Section: Application Domains
Rare event simulation
See 3.3 , and 7.1 , 7.2 , 7.3 , and 7.4 .
Another application domain of particle methods, or interacting Monte Carlo methods, that ASPI has decided to focus on is the estimation of the small probability of a rare but critical event, in complex dynamical systems. This is a crucial issue in industrial areas such as
nuclear power plants, food industry, telecommunication networks, finance and insurance industry, air traffic management, etc.

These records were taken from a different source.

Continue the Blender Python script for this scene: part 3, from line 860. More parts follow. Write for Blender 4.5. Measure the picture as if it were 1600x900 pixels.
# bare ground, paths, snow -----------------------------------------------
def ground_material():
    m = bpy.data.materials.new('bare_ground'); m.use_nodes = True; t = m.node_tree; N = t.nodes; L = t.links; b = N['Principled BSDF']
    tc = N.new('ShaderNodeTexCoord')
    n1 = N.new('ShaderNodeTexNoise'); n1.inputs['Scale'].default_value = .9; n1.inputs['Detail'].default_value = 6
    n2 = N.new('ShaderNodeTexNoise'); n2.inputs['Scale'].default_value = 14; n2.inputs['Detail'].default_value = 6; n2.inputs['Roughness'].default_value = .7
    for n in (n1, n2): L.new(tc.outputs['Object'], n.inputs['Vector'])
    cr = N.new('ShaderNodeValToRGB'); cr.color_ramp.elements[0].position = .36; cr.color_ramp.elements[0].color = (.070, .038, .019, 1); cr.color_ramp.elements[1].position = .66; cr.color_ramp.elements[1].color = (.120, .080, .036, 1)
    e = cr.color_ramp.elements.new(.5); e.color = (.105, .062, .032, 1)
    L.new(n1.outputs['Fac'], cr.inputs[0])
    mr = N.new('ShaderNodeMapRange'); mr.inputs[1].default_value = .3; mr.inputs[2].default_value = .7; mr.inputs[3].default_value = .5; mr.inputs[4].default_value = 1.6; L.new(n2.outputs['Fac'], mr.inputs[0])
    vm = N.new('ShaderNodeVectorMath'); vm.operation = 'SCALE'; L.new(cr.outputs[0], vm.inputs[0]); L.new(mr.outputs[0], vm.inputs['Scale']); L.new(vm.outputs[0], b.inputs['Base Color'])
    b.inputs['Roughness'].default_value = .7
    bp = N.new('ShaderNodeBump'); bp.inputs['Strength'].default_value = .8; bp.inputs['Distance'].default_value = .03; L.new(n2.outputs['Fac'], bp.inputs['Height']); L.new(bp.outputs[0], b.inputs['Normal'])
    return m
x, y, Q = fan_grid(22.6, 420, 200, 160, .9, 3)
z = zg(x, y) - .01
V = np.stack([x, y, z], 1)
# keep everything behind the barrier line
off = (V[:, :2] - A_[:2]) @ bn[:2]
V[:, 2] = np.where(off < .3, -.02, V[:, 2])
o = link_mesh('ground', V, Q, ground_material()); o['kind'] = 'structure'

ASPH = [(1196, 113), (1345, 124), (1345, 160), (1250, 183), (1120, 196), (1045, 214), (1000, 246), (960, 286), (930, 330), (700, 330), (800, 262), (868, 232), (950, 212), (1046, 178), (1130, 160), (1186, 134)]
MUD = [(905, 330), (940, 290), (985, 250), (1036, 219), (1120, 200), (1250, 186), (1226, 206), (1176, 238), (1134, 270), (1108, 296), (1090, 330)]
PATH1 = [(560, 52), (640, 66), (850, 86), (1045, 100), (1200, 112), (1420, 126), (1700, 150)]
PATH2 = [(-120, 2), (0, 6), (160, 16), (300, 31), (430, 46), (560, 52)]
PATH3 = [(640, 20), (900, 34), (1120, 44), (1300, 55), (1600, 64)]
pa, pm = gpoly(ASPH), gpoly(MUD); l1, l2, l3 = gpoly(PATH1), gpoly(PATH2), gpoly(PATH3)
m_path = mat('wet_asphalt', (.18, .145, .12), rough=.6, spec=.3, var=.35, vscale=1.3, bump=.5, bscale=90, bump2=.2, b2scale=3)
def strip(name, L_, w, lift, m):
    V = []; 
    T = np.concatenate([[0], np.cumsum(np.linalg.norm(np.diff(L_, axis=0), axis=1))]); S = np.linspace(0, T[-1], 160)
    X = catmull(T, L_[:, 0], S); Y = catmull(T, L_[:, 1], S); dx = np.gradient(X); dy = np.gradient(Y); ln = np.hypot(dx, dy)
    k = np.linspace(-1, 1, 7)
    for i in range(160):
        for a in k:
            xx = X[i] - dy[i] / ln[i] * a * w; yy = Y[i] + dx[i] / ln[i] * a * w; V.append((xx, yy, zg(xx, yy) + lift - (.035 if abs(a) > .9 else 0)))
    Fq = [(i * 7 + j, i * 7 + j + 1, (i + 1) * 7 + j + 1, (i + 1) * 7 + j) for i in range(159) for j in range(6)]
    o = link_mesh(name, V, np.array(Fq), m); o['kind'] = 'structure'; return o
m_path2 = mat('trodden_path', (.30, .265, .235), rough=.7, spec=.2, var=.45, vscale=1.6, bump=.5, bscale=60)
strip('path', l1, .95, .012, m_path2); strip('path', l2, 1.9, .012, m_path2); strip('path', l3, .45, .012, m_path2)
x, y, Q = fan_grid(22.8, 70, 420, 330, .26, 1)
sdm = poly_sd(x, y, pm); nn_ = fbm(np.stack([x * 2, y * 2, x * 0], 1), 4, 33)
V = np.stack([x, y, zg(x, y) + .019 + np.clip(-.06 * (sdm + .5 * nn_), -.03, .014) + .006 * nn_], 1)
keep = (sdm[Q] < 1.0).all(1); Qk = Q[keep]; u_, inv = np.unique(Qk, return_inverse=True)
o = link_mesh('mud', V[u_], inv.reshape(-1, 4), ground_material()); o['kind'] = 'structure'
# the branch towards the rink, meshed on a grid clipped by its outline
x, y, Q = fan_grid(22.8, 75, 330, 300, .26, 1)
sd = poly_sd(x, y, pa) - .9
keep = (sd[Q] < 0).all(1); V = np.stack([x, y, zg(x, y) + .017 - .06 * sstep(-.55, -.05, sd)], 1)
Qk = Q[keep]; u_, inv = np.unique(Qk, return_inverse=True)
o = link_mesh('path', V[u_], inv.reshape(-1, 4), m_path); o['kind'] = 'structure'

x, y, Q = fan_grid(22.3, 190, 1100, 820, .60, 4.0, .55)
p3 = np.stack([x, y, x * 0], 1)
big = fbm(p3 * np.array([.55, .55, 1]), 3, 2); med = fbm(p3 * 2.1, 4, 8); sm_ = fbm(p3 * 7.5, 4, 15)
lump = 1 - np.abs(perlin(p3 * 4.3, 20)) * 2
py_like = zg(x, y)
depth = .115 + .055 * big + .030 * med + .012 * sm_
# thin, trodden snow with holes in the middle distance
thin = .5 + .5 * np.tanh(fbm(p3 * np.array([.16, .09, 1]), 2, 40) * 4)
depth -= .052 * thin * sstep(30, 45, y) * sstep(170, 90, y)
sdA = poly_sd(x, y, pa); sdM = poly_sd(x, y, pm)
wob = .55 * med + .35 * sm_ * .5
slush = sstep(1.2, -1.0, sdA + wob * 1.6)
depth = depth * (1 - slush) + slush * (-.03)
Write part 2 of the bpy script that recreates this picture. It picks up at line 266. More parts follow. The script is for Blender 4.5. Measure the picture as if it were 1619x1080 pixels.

In such complex systems, analytical methods cannot be used, and naive Monte Carlo methods are clearly unefficient to estimate accurately very small probabilities. Besides importance sampling, an alternate widespread technique consists in multilevel splitting [57] , where trajectories going towards the critical set are given offsprings, thus increasing the number of trajectories that eventually reach the critical set. This approach not only makes it possible to estimate the probability of the rare event, but also provides realizations of the random trajectory, given that it reaches the critical set, i.e. provides realizations of typical critical trajectories, an important feature that methods based on importance sampling usually miss.
ASPI is contributing (or has contributed recently) to several applications of multilevel splitting for rare event simulation, such as risk assessment in air traffic management, detection in sensor networks, and protection of digital documents.